» **Task directions**: Only the lines from the start of the data below through the line that contains "W.node_tree.nodes['Background'].inputs[1].default_value = .45" are to be copied, exactly and without pictures.

--- Data provided ---

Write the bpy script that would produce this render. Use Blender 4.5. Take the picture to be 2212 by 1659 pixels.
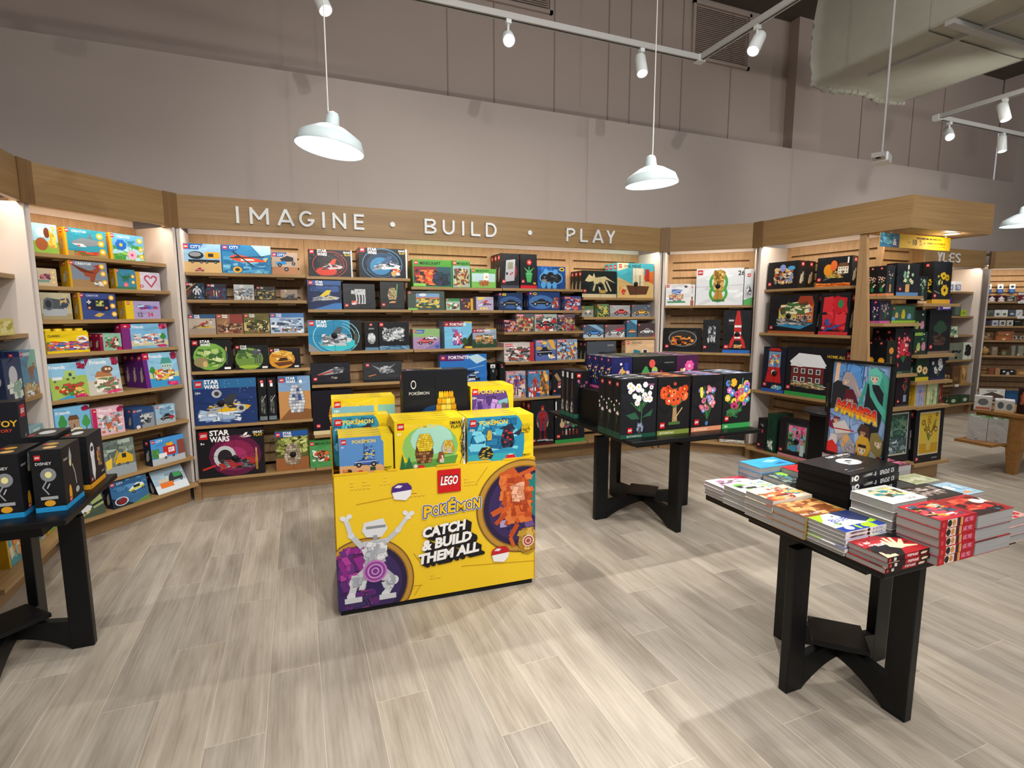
import bpy, math, random
from mathutils import Matrix, Vector
# ---------------------------------------------------------------- scene, camera, world, lights
for o in list(bpy.data.objects): bpy.data.objects.remove(o)
SC = bpy.context.scene
COL = SC.collection
SC.view_settings.view_transform = 'Standard'
SC.view_settings.look = 'None'
SC.view_settings.gamma = 1.0
SC.view_settings.use_curve_mapping = False
SC.view_settings.exposure = -0.2
cd = bpy.data.cameras.new('camera')
cam = bpy.data.objects.new('camera', cd); COL.objects.link(cam)
SC.camera = cam
cd.sensor_fit = 'HORIZONTAL'; cd.sensor_width = 36.0
cd.lens = 36.0*1157.6/2212.0
cd.clip_start = .05; cd.clip_end = 60
YAW, PITCH = math.radians(21.867), math.radians(7.454)
cam.location = (0, 0, 1.5)
cam.rotation_euler = (math.pi/2-PITCH, math.radians(.06), -YAW)
W = bpy.data.worlds.new('world'); SC.world = W; W.use_nodes = True
W.node_tree.nodes['Background'].inputs[0].default_value = (.96, .95, 1, 1)
W.node_tree.nodes['Background'].inputs[1].default_value = .45

def lamp(name, kind, loc, power, col=(1, .93, .84), target=None, parent=None, **kw):
    l = bpy.data.lights.new(name, kind); l.energy = power; l.color = col
    for k, v in kw.items(): setattr(l, k, v)
    o = bpy.data.objects.new(name, l); COL.objects.link(o); o.location = loc
    if target is not None:
        d = Vector(target)-Vector(loc)
        o.rotation_euler = d.to_track_quat('-Z', 'Y').to_euler()
    if parent: o.parent = parent
    return o
WARM = (1, .955, .89)
# unseen spotlights added around and behind the camera; two follow shadows on the headers
for i, (p, t, e, a) in enumerate([
        ((-.6, 1.4, 3.7), (-1.5, 3.9, 1.0), 130, 75), ((.9, .9, 3.7), (1.0, 4.6, .9), 150, 80),
        ((2.4, .7, 3.7), (2.7, 4.4, .8), 150, 80), ((3.2, 1.2, 3.7), (4.2, 3.6, .7), 150, 60),
        ((1.0, -.9, 3.7), (.8, 2.2, .3), 240, 80), ((3.2, .2, 3.7), (2.3, 1.3, .3), 120, 70),
        ((-1.0, -.4, 3.7), (-.6, 1.8, 0), 120, 90), ((5.7, 2.1, 3.7), (5.2, 3.2, .6), 90, 70), ((.84, -2.6, 3.75), (2.7, 4.9, 2.5), 330, 55), ((6.2, -.3, 3.5), (-.6, 4.5, 2.3), 260, 36), ((6.0, 2.6, 2.9), (7.4, 5.3, 3.3), 60, 110),  # last lamp here: added wash that brightens the right of the wall
        ((6.6, 2.2, 3.7), (8.4, 4.8, 1.2), 150, 85)]):
    lamp('spot_lamp', 'SPOT', p, e*1.0, WARM, t, spot_size=math.radians(a), spot_blend=.6, shadow_soft_size=.05)
# added area fills under the ceiling, standing in for ambient and bounced light
lamp('fill_area_lamp', 'AREA', (1.5, -2.2, 4.9), 140, (1, .96, .93), (1.5, -1.2, 0), shape='RECTANGLE', size=6, size_y=3)
lamp('fill_area_lamp', 'AREA', (2.2, 1.6, 5.05), 70, (1, .96, .93), (2.2, 1.7, 0), shape='RECTANGLE', size=5, size_y=3)

lamp('fill_area_lamp', 'AREA', (7.4, 2.2, 5.1), 75, (1, .95, .91), (7.2, 4.6, 3.2), shape='RECTANGLE', size=4, size_y=1.5)  # added to lift the dark upper wall, in place of ceiling bounce

# ---------------------------------------------------------------- helpers
def lin(h):
    h = h.strip()
    if len(h) == 3: h = ''.join(c*2 for c in h)
    v = [int(h[i:i+2], 16)/255 for i in (0, 2, 4)]
    return tuple((c/12.92 if c <= .04045 else ((c+.055)/1.055)**2.4) for c in v)

class MB:
    """collects faces with a colour and a material slot and links them as one mesh object"""
    def __init__(s): s.v = []; s.f = []; s.c = []; s.m = []; s.sm = []
    def add(s, vs, fs, col='ffffff', m=0, smooth=False):
        b = len(s.v); s.v += [tuple(p) for p in vs]
        c = lin(col) if isinstance(col, str) else col
        for f in fs:
            s.f.append([b+i for i in f]); s.c.append(c); s.m.append(m); s.sm.append(smooth)
    def box(s, x0, y0, z0, x1, y1, z1, col='ffffff', m=0, sh=None):
        vs = [(x, y, z) for z in (z0, z1) for y in (y0, y1) for x in (x0, x1)]
        if sh: vs = [sh(p) for p in vs]
        s.add(vs, [(0, 2, 3, 1), (4, 5, 7, 6), (0, 1, 5, 4), (2, 6, 7, 3), (0, 4, 6, 2), (1, 3, 7, 5)], col, m)
    def prism(s, pts, lo, hi, ax='z', col='ffffff', m=0):
        n = len(pts)
        def P(p, t): return {'z': (p[0], p[1], t), 'y': (p[0], t, p[1]), 'x': (t, p[0], p[1])}[ax]
        vs = [P(p, lo) for p in pts]+[P(p, hi) for p in pts]
        s.add(vs, [list(range(n))[::-1], list(range(n, 2*n))]+[(i, (i+1) % n, n+(i+1) % n, n+i) for i in range(n)], col, m)
    def lathe(s, prof, n=24, c=(0, 0, 0), col='ffffff', m=0, M=None, closed=False):
        vs = []
        for r, z in prof:
            for k in range(n):
                a = 2*math.pi*k/n; p = Vector((r*math.cos(a), r*math.sin(a), z))
                if M: p = M @ p
                vs.append((c[0]+p[0], c[1]+p[1], c[2]+p[2]))
        fs = [(i*n+k, i*n+(k+1) % n, (i+1)*n+(k+1) % n, (i+1)*n+k) for i in range(len(prof)-1) for k in range(n)]
        s.add(vs, fs, col, m, True)
        if closed: s.add(vs[:n], [list(range(n))[::-1]], col, m); s.add(vs[-n:], [list(range(n))], col, m)
    def tube(s, a, b, r, n=8, col='ffffff', m=0):
        a = Vector(a); b = Vector(b); d = (b-a).normalized()
        x = d.orthogonal().normalized(); y = d.cross(x)
        vs = [tuple(p+x*r*math.cos(2*math.pi*k/n)+y*r*math.sin(2*math.pi*k/n)) for p in (a, b) for k in range(n)]
        s.add(vs, [(k, (k+1) % n, n+(k+1) % n, n+k) for k in range(n)], col, m, True)
        s.add(vs[:n], [list(range(n))[::-1]], col, m); s.add(vs[n:], [list(range(n))], col, m)
    def mesh(s, name, mats):
        me = bpy.data.meshes.new(name); me.from_pydata(s.v, [], s.f)
        for m in (mats if isinstance(mats, (list, tuple)) else [mats]): me.materials.append(m)
        me.polygons.foreach_set('material_index', s.m); me.polygons.foreach_set('use_smooth', s.sm)
        at = me.color_attributes.new('Col', 'FLOAT_COLOR', 'CORNER')
        d = []
        for f, c in zip(s.f, s.c): d += [c[0], c[1], c[2], 1.0]*len(f)
        at.data.foreach_set('color', d); me.update()
        return me
    def build(s, name, mats, parent=None, loc=(0, 0, 0), rz=0, bevel=0):
        o = bpy.data.objects.new(name, s.mesh(name, mats)); COL.objects.link(o)
        o.location = loc; o.rotation_euler = (0, 0, rz)
        if parent: o.parent = parent
        if bevel:
            md = o.modifiers.new('bevel', 'BEVEL'); md.width = bevel; md.segments = 2; md.limit_method = 'ANGLE'
        return o
def tag(o, label=None, cat=None, group=None, kind=None):
    if label: o['label'] = label
    if cat: o['category'] = cat
    if group: o['group'] = group
    if kind: o['kind'] = kind
    return o
def empty(name, loc=(0, 0, 0), rz=0, label=None, cat=None, group=None):
    o = bpy.data.objects.new(name, None); COL.objects.link(o); o.empty_display_size = .1
    o.location = loc; o.rotation_euler = (0, 0, rz)
    return tag(o, label, cat, group)
def dup(o, loc=None, rz=None, label=None, group=None):
    r = o.copy(); COL.objects.link(r)
    if loc is not None: r.location = loc
    if rz is not None: r.rotation_euler = (0, 0, rz)
    tag(r, label, None, group)
    for ch in list(o.children):
        c = ch.copy(); COL.objects.link(c); c.parent = r
        for g in list(ch.children):
            d = g.copy(); COL.objects.link(d); d.parent = c
    return r

# ---------------------------------------------------------------- materials
class N:
    def __init__(s, name, rough=.5, spec=.5, metal=0):
        s.m = bpy.data.materials.new(name); s.m.use_nodes = True; s.t = s.m.node_tree
        s.b = s.t.nodes['Principled BSDF']; s.b.inputs['Roughness'].default_value = rough
        s.b.inputs['Specular IOR Level'].default_value = spec; s.b.inputs['Metallic'].default_value = metal
    def n(s, kind, **kw):
        n = s.t.nodes.new(kind)
        for k, v in kw.items(): setattr(n, k, v)
        return n
    def set(s, sock, v):
        if hasattr(v, 'is_output'): s.t.links.new(v, sock)
        else: sock.default_value = v
    def math(s, op, a, b=0, c=None):
        n = s.n('ShaderNodeMath', operation=op); s.set(n.inputs[0], a); s.set(n.inputs[1], b)
        if c is not None: s.set(n.inputs[2], c)
        return n.outputs[0]
    def mix(s, f, a, b, blend='MIX'):
        n = s.n('ShaderNodeMix', data_type='RGBA', blend_type=blend)
        s.set(n.inputs[0], f); s.set(n.inputs[6], a if hasattr(a, 'is_output') else (*a, 1)); s.set(n.inputs[7], b if hasattr(b, 'is_output') else (*b, 1))
        return n.outputs[2]
    def noise(s, vec, scale, detail=4, rough=.55):
        n = s.n('ShaderNodeTexNoise'); s.set(n.inputs['Vector'], vec); n.inputs['Scale'].default_value = scale
        n.inputs['Detail'].default_value = detail; n.inputs['Roughness'].default_value = rough
        return n.outputs[0]
    def ramp(s, f, lo, hi):
        n = s.n('ShaderNodeMapRange'); s.set(n.inputs[0], f); n.inputs[1].default_value = lo; n.inputs[2].default_value = hi
        return n.outputs[0]
    def coords(s, scale=(1, 1, 1), kind='Object'):
        tc = s.n('ShaderNodeTexCoord'); mp = s.n('ShaderNodeMapping'); mp.inputs['Scale'].default_value = scale
        s.t.links.new(tc.outputs[kind], mp.inputs[0]); return mp.outputs[0]
    def base(s, c): s.set(s.b.inputs['Base Color'], c if hasattr(c, 'is_output') else (*c, 1))
    def bump(s, h, st=.1, d=.01):
        n = s.n('ShaderNodeBump'); n.inputs['Strength'].default_value = st; n.inputs['Distance'].default_value = d
        s.set(n.inputs['Height'], h); s.t.links.new(n.outputs[0], s.b.inputs['Normal'])

def mat_print(name, rough, spec=.4):
    k = N(name, rough, spec); a = k.n('ShaderNodeAttribute', attribute_name='Col')
    v = k.noise(k.coords((40, 40, 40)), 1, 2); k.base(k.mix(k.math('MULTIPLY', v, .05), a.outputs[0], (0, 0, 0)))
    return k.m
M_CARD = mat_print('printed_card', .36, .28)
M_MATT = mat_print('matt_colour', .6, .3)
M_PAGE = N('book_pages', .8, .2)
_v = M_PAGE.coords((4, 4, 900)); _n = M_PAGE.noise(_v, 1, 2)
M_PAGE.base(M_PAGE.mix(_n, lin('808082'), lin('c4c3c0'))); M_PAGE = M_PAGE.m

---

» **Problem solution**:
Write the bpy script that would produce this render. Use Blender 4.5. Take the picture to be 2212 by 1659 pixels.
import bpy, math, random
from mathutils import Matrix, Vector
# ---------------------------------------------------------------- scene, camera, world, lights
for o in list(bpy.data.objects): bpy.data.objects.remove(o)
SC = bpy.context.scene
COL = SC.collection
SC.view_settings.view_transform = 'Standard'
SC.view_settings.look = 'None'
SC.view_settings.gamma = 1.0
SC.view_settings.use_curve_mapping = False
SC.view_settings.exposure = -0.2
cd = bpy.data.cameras.new('camera')
cam = bpy.data.objects.new('camera', cd); COL.objects.link(cam)
SC.camera = cam
cd.sensor_fit = 'HORIZONTAL'; cd.sensor_width = 36.0
cd.lens = 36.0*1157.6/2212.0
cd.clip_start = .05; cd.clip_end = 60
YAW, PITCH = math.radians(21.867), math.radians(7.454)
cam.location = (0, 0, 1.5)
cam.rotation_euler = (math.pi/2-PITCH, math.radians(.06), -YAW)
W = bpy.data.worlds.new('world'); SC.world = W; W.use_nodes = True
W.node_tree.nodes['Background'].inputs[0].default_value = (.96, .95, 1, 1)
W.node_tree.nodes['Background'].inputs[1].default_value = .45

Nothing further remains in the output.